The Nuggets took Malone’s challenge to heart.
After getting beat on the boards by the Thunder in the first half in embarrassing fashion, the Nuggets came out in the second half and gobbled up 24 total rebounds to Oklahoma City’s 17 and they were able to outscore the Thunder 11-5 in second-chance points in the second half after allowing the Thunder to score 21 points on second-chance opportunities in the first half. The Nuggets did exactly what their head coach wanted them to do: execute the game plan.
“We executed and we got stops,” Harris explained. “We knew that was what it was going to come down to getting stops, not turning the ball over and execute on the offensive end — and that is exactly what we did.”
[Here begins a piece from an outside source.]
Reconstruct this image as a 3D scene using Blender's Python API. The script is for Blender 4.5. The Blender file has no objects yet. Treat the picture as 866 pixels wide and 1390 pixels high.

Eventually, Denver was able to secure the hard-fought victory over the division-rival Thunder; a squad the featured three of the best players the NBA has to offer in Westbrook, Carmelo Anthony, and Paul George. It did not matter. The Nuggets out-worked and ground the Thunder down to secure their seventh win of the season.
“This is a division opponent that stacked up this summer. We were not afraid of the fight tonight and we were able to close the game out,” Malone said at his postgame press conference. “We will see them three more times, and I expect three more really, really tough, contested games.”
There was much to be taken from this game, but there is really only one true theme. “Last year, we couldn’t beat this team — and tonight we beat them,” Malone said.
“We won,” Harris said. “That is what happened. We won today.”